De Amerikaanse schrijver James Alan McPherson werd geboren op 16 september 1943 in Savannah, Georgia. Zie ook mijn blog van 16 september 2010 en eveneens alle tags voor James Alan McPherson op dit blog.
Uit:A Region Not Home: Reflections from Exile
“I recall that in 1960, for example, something called the National Defense Student Loan Program went into effect, and I found out that by my agreeing to repay a loan plus some little interest, the federal government would back my enrollment in a small Negro college in Georgia. When I was a freshman at that college, disagreement over a seniority clause between the Hotel & Restaurant Employes and Bartenders Union and the Great Northern Railway Co., in St. Paul, Minn., caused management to begin recruiting temporary summer help. Before I was 19 I was encouraged to move from a segregated Negro college in the South and through that very beautiful part of the country that lies between Chicago and the Pacific Northwest. That year — 1962 — the World’s Fair was in Seattle, and it was a magnificently diverse panorama for a young man to see. Almost every nation on earth was represented in some way, and at the center of the fair was the Space Needle. The theme of the United States exhibit, as I recall, was drawn from Whitman’s “Leaves of Grass”: “Conquering, holding, daring, venturing as we go the unknown ways.”

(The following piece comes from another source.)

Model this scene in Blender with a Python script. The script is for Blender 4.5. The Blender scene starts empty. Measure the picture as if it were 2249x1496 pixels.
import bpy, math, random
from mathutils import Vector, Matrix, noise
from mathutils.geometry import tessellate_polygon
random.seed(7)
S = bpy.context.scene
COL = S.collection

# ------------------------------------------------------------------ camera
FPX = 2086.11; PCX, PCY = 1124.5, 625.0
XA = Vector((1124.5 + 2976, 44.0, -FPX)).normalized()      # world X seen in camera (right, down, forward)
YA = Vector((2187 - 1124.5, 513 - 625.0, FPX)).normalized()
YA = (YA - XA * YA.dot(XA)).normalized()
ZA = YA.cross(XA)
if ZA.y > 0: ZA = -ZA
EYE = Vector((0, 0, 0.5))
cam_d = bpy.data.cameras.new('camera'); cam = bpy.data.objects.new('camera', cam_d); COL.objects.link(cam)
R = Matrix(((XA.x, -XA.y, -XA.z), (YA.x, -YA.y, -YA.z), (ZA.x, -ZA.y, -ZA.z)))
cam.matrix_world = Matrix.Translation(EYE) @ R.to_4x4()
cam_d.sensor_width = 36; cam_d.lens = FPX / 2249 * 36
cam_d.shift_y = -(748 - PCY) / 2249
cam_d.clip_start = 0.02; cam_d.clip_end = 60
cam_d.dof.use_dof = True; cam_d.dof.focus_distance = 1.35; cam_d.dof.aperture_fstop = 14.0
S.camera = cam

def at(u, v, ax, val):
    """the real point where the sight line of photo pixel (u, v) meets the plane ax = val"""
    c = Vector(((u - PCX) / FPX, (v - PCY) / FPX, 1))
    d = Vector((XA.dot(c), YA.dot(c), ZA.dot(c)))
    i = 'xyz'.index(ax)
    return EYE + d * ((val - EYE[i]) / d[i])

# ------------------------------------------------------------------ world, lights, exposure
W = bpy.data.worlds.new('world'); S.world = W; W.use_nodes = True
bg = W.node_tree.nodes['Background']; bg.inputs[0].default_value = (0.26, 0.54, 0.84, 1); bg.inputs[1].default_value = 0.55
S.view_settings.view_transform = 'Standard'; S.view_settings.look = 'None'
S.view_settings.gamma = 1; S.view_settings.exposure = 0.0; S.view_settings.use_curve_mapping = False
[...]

When I returned to the South, in the midst of all the civil rights activity, I saw a poster advertising a creativewriting contest sponsored by Reader’s Digest and the United Negro College Fund. The first story I wrote was lost; but the second, written in 1965, was awarded first prize by Edward Weeks and his staff at The Atlantic Monthly. That same year I was offered the opportunity to enter Harvard Law School. During my second year at law school, a third-year man named Dave Marston (who was in a contest with Attorney General Griffin Bell [last] year) offered me, through a very conservative white fellow student from Texas, the opportunity to take over his old job as a janitor in one of the apartment buildings in Cambridge. There I had the solitude, and the encouragement, to begin writing seriously. Offering my services in that building was probably the best contract I ever made.
I HAVE NOT recalled all the above to sing my own praises or to evoke the black American version of the Horatio Alger myth. I have recited these facts as a way of indicating the haphazard nature of events during that 10-year period. I am the product of a contractual process. To put it simply, the 1960s were a crazy time. Opportunities seemed to materialize out of thin air; and if you were lucky, if you were in the right place at the right time, certain contractual benefits just naturally accrued. You were assured of a certain status; you could become a doctor, a lawyer, a dentist, an accountant, an engineer. Achieving these things was easy, if you applied yourself.”